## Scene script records

--- --- ---

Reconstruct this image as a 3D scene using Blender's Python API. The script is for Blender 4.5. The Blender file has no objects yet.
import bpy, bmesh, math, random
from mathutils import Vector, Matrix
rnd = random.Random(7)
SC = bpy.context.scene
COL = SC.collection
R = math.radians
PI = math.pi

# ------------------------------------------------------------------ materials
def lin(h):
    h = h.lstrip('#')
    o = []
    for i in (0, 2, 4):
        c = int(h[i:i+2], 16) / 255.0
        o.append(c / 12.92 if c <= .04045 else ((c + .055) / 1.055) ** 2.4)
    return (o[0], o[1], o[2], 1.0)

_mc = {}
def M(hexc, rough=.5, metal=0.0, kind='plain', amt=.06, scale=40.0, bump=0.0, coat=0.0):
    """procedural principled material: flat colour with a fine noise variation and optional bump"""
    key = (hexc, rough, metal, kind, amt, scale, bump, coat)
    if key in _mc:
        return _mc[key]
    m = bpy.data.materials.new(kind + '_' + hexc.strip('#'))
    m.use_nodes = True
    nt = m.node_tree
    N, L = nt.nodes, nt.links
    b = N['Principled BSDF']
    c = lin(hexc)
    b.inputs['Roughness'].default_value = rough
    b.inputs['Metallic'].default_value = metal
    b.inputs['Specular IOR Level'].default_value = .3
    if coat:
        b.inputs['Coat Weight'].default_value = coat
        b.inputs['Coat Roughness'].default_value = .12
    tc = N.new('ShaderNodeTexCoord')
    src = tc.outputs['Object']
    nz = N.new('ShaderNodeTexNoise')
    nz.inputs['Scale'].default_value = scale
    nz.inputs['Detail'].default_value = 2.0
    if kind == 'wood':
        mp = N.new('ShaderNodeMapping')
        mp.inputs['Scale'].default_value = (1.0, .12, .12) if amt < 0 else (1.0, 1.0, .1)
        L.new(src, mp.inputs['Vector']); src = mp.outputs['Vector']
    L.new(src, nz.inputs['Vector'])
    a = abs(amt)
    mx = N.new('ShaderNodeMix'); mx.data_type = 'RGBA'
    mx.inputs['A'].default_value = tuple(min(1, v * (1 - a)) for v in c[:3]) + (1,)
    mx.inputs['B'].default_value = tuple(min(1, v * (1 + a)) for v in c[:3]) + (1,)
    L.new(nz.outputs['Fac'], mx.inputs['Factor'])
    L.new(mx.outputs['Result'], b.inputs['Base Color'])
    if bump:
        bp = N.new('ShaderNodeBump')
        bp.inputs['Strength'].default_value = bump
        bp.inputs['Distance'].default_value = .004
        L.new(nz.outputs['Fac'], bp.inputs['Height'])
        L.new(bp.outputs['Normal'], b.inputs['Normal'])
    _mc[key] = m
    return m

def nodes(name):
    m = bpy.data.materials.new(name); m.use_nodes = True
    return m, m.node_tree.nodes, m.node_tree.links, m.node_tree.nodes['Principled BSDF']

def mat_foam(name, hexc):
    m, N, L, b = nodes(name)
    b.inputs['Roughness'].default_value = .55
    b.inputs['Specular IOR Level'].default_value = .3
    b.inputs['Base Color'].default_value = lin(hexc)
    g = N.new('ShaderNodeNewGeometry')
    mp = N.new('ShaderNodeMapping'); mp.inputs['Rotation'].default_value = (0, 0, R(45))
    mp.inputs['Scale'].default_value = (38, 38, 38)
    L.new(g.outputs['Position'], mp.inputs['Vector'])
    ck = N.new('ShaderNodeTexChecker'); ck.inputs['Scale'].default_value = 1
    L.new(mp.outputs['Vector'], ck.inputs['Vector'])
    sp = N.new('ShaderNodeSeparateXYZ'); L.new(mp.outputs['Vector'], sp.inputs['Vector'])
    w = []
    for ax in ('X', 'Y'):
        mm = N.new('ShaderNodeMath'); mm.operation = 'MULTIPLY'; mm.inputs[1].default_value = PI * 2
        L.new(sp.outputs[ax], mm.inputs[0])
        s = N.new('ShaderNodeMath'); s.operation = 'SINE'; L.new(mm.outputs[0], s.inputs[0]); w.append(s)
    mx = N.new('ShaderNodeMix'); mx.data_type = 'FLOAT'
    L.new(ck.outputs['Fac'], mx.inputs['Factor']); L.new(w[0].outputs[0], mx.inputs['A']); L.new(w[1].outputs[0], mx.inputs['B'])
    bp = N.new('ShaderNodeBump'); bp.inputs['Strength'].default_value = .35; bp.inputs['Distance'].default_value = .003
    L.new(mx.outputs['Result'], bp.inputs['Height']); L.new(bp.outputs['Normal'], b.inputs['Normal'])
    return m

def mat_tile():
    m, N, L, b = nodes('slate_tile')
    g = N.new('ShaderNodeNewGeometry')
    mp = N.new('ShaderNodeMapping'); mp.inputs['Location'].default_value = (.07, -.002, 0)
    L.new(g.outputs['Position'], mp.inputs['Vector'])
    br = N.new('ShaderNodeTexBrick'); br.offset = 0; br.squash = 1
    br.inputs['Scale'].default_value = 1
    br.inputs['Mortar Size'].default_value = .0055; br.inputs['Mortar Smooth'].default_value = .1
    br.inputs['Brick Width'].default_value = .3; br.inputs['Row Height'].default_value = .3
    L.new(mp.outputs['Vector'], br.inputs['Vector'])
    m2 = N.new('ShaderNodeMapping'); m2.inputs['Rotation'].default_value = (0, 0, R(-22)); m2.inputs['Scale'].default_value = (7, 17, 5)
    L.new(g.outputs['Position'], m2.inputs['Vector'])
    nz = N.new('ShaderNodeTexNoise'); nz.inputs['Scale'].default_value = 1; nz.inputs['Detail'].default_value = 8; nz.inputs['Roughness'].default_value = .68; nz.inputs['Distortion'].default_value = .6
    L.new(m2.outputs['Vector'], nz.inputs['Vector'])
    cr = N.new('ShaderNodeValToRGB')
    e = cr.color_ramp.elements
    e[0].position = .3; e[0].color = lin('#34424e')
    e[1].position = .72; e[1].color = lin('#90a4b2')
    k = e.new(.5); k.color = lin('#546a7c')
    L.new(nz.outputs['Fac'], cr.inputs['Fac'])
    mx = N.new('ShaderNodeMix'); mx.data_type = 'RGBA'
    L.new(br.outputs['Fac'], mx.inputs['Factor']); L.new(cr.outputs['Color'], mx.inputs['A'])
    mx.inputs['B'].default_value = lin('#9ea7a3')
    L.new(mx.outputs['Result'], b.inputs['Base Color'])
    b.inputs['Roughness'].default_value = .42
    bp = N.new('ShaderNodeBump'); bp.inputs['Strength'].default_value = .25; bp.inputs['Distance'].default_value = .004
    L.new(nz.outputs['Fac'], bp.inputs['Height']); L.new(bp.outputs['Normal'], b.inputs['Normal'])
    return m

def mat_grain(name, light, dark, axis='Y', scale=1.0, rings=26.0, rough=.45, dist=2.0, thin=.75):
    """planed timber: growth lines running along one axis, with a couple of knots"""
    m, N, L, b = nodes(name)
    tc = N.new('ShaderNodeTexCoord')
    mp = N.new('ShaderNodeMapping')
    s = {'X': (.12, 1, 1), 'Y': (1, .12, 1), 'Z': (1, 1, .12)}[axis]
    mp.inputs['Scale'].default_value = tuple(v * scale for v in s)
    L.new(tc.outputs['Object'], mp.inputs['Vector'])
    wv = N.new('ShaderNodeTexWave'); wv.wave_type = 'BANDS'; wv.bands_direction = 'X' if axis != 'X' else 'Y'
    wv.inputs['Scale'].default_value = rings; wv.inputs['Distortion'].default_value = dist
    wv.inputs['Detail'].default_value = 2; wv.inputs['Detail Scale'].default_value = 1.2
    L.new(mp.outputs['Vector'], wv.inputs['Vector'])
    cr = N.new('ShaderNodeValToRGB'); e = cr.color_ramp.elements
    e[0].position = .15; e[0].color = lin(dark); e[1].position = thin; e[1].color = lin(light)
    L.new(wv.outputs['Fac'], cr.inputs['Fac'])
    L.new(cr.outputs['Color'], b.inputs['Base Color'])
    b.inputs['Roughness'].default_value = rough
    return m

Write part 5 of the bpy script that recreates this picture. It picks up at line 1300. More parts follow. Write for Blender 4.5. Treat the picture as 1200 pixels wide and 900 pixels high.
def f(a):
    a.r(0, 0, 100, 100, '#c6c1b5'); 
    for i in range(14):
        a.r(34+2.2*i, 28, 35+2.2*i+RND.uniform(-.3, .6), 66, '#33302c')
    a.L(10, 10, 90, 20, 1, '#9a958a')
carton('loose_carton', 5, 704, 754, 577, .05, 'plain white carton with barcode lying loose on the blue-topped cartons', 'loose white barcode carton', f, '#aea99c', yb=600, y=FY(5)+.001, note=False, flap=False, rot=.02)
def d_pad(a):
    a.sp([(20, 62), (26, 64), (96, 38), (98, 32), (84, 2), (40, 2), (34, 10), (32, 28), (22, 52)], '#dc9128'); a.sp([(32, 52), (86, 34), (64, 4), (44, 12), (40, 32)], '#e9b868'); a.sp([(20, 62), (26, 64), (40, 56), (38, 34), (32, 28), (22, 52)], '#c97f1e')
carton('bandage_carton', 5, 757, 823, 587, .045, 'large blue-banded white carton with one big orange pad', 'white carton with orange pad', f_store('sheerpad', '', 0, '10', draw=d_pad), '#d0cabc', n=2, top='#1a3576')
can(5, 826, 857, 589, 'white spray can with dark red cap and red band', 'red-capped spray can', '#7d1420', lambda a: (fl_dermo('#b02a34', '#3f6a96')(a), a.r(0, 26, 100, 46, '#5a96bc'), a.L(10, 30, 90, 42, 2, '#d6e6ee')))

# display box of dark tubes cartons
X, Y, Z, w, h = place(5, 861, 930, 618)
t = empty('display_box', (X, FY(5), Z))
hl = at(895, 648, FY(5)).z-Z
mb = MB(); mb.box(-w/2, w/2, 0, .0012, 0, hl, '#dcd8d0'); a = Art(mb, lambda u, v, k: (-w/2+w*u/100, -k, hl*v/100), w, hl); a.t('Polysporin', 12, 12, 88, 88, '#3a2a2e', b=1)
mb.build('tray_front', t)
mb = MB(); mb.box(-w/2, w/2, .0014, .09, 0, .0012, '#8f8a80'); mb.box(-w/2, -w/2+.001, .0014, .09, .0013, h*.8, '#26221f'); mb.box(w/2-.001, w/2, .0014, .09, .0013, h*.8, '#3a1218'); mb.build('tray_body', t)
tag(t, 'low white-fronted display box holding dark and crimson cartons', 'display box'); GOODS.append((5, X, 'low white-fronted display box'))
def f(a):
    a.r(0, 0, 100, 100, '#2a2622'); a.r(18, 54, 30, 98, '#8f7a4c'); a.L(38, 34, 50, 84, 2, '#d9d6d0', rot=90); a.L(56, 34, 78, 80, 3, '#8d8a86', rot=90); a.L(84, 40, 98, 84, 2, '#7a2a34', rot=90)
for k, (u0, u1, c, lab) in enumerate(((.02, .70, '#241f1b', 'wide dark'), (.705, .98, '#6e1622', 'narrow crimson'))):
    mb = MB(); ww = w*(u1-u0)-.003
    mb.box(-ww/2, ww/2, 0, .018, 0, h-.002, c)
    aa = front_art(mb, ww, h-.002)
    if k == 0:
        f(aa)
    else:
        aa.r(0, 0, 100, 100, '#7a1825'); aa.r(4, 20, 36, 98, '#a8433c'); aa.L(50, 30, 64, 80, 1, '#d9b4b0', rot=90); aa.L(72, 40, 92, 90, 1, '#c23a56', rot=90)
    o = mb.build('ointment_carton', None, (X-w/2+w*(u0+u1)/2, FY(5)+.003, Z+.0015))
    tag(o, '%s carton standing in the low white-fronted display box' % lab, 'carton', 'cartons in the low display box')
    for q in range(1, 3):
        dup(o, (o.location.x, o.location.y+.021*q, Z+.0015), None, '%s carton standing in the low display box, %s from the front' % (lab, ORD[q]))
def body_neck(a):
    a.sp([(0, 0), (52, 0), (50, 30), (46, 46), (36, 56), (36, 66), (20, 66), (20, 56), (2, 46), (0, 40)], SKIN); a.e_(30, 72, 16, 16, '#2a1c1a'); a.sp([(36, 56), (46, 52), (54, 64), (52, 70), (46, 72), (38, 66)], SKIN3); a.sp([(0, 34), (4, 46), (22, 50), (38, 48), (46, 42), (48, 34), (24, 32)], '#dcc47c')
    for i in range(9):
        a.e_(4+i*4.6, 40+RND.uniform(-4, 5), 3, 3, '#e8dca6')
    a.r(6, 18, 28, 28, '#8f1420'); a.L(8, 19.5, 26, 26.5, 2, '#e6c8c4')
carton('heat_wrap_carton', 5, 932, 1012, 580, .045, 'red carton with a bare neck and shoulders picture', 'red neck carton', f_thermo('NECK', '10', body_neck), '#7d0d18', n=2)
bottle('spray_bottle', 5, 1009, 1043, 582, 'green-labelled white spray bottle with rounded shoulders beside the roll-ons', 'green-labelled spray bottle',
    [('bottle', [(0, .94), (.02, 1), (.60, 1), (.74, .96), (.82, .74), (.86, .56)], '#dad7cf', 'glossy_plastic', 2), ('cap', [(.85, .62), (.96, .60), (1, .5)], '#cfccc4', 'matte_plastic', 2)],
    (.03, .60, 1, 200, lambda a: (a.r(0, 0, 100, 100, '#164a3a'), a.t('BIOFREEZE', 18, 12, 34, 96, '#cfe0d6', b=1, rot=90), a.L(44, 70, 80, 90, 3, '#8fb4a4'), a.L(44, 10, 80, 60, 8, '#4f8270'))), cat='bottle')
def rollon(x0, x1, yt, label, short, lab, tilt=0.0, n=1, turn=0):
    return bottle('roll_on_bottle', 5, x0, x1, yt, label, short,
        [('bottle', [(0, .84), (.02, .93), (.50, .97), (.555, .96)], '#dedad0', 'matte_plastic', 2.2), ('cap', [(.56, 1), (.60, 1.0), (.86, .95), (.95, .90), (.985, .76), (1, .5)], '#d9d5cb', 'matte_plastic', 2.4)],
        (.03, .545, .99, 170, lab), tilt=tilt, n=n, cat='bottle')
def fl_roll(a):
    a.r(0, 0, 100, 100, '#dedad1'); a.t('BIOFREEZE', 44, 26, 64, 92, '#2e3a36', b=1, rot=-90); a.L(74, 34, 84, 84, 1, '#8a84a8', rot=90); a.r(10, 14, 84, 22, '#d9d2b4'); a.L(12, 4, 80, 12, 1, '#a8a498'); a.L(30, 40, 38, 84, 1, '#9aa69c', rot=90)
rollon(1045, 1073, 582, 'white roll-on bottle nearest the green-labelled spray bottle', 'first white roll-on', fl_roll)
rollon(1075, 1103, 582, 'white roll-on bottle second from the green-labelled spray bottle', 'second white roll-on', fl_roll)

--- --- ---

## Goal of the exercise
From the records above, copy out the line with "Write part 5", the line with "can(5, 826, 857, 589, 'white", and every line between them, word for word.

## Exercise result
Write part 5 of the bpy script that recreates this picture. It picks up at line 1300. More parts follow. Write for Blender 4.5. Treat the picture as 1200 pixels wide and 900 pixels high.
def f(a):
    a.r(0, 0, 100, 100, '#c6c1b5'); 
    for i in range(14):
        a.r(34+2.2*i, 28, 35+2.2*i+RND.uniform(-.3, .6), 66, '#33302c')
    a.L(10, 10, 90, 20, 1, '#9a958a')
carton('loose_carton', 5, 704, 754, 577, .05, 'plain white carton with barcode lying loose on the blue-topped cartons', 'loose white barcode carton', f, '#aea99c', yb=600, y=FY(5)+.001, note=False, flap=False, rot=.02)
def d_pad(a):
    a.sp([(20, 62), (26, 64), (96, 38), (98, 32), (84, 2), (40, 2), (34, 10), (32, 28), (22, 52)], '#dc9128'); a.sp([(32, 52), (86, 34), (64, 4), (44, 12), (40, 32)], '#e9b868'); a.sp([(20, 62), (26, 64), (40, 56), (38, 34), (32, 28), (22, 52)], '#c97f1e')
carton('bandage_carton', 5, 757, 823, 587, .045, 'large blue-banded white carton with one big orange pad', 'white carton with orange pad', f_store('sheerpad', '', 0, '10', draw=d_pad), '#d0cabc', n=2, top='#1a3576')
can(5, 826, 857, 589, 'white spray can with dark red cap and red band', 'red-capped spray can', '#7d1420', lambda a: (fl_dermo('#b02a34', '#3f6a96')(a), a.r(0, 26, 100, 46, '#5a96bc'), a.L(10, 30, 90, 42, 2, '#d6e6ee')))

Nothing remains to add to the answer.